Against the chirr and thrum and crescendo of talk radio, news and sermons (the sound design is by Liz Marston), Tana makes her way over the snow-covered flatlands of the Great Plains (the drone cinematography is by Will Graham). DP Andrew Hajek’s fluent camerawork captures the play of neon against the dark as well as the plain comfort of a booth and a cup of coffee. The filmmakers are also alert to the vulnerability of a woman on the road alone, and they stir up a little terror in a nighttime gas station scene with a key assist from the score, which surges like a breath held just before a scream. (The music, by Alexis Marsh and Sam Jones, with additional contributions from Neil Halstead, heightens the story’s emotional shifts throughout the movie.)

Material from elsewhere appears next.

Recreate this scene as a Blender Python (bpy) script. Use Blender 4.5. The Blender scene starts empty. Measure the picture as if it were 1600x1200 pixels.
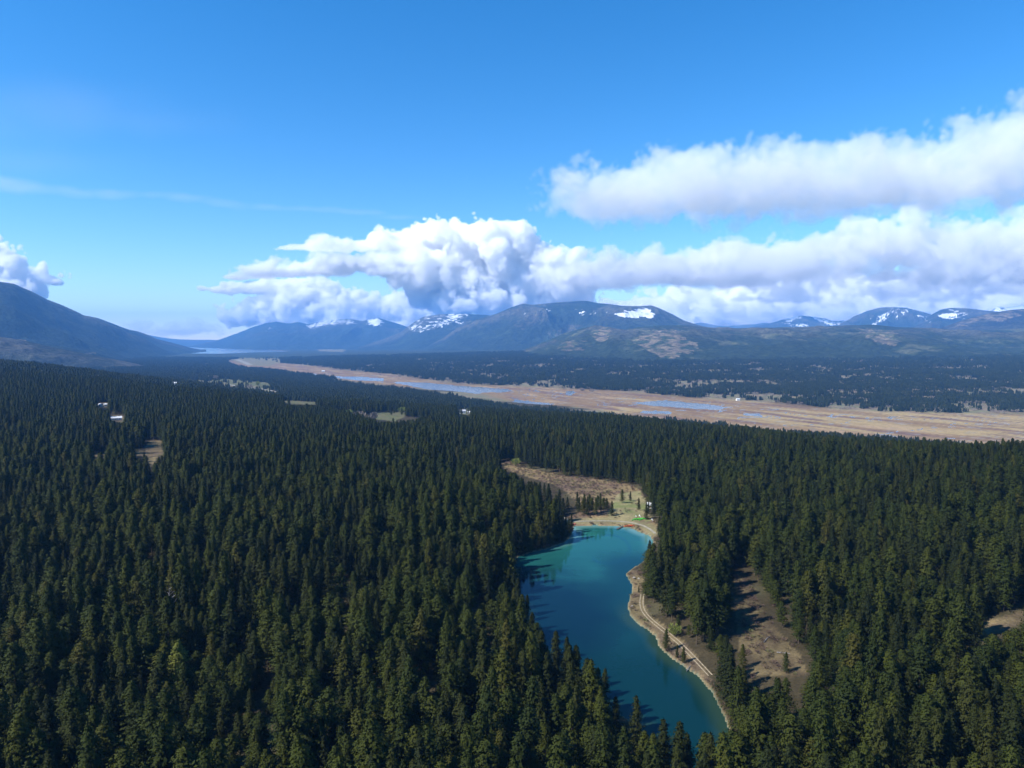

In Maltz’s hybrid approach, some of the seams between fiction and nonfiction are purposely visible. The artfulness of these sutures enriches the film. In voiceover, against scenes of their home life, the “real people” whom Tana encounters tell their stories, and the telling has the distilled potency of poetry. The first of these is a vivacious coffee shop waitress, Pamela Jo Richter, who talks about the cats she’s adopted and the customer who became a benefactor. (The closing-credits postscript pays tribute to Richter, who died in 2020.) A convenience store clerk (Dale Leander Toller) with a weakness for puns describes his decades-long wait for the man of his literal dreams, and the proprietor of an all-ages dance hall (Teresa Boyd) explains why a nonagenarian regular (Florence R. Perrin) is her inspiration to keep the business running. Peering into so-called ordinary lives, Maltz offers glimpses of the extraordinary.

In Spearfish, the lovely real-life wedding of Lainey Bearkiller Shangreaux (playing Tana’s cousin) and Devin (Devin Shangreaux) packs a wallop of understated emotion. These nuptials are the reason for Tana’s trip, and the timing, so soon after her grandmother’s death, amplifies her aloneness and her need to connect. Among people she hasn’t seen since she was 8 — about the age of Lainey and Devin’s spirited daughter, Jazzy (Jasmine Bearkiller Shangreaux) — Tana is all polite smiles and genuine curiosity. Gladstone’s unadorned restraint navigates an infinitesimal distance between self-conscious reserve and the unfolding of a clenched, grieving heart.

That unfolding deepens on a side trip with the newlyweds to visit Lainey’s grandfather (an exceptionally affecting Richard Ray Whitman). This proves a key reconnection for Tana; Grandpa August is the younger brother of her late grandmother, and along with his quiet wisdom and reminiscences of how adventurous his sister was, he gives Tana a small suitcase her grandmother left behind when she departed the reservation for good. Lovingly placed on the Caddy’s back seat and unopened until the final sequence, it’s a time capsule for Tana, paired with a 1940 photo of her grandmother that she carries like a talisman.

Maltz slightly overdoes the montage-of-joy effects when Tana befriends a group of people her age in Dallas, but the sequence nonetheless plays out with a realistic edge. And it defies expectations, Tana’s bond with the clearly smitten Isaac (a fine down-to-earth turn from Raymond Lee, of Quantum Leap) leading to revelations more interesting than a romantic hookup.

Likewise, the final scenes, when Tana has made her way from the frozen upper Midwest to the arid mountains of West Texas, are almost too on-the-nose in their sense of discovery for Tana. Almost.

But Gladstone, who grabbed film lovers’ attention with her unspoken heartache in Kelly Reichardt’s Certain Women, and whose central role in Martin Scorsese’s Killers of the Flower Moon will surely bring her to wider attention, achieves something remarkable here. Not unlike Ashley Judd in Ruby in Paradise, she has a natural radiance that the camera adores, and Maltz and her collaborators are fully attuned to its expressive power and clarity. It’s in the way Tana’s face crumbles when she’s pulled over by a cop, and in the way she takes in the loving words of her great-uncle. It’s in the way she gets back on the road, again and again, toward a place as amorphous as it is precise, as epic as it is personal.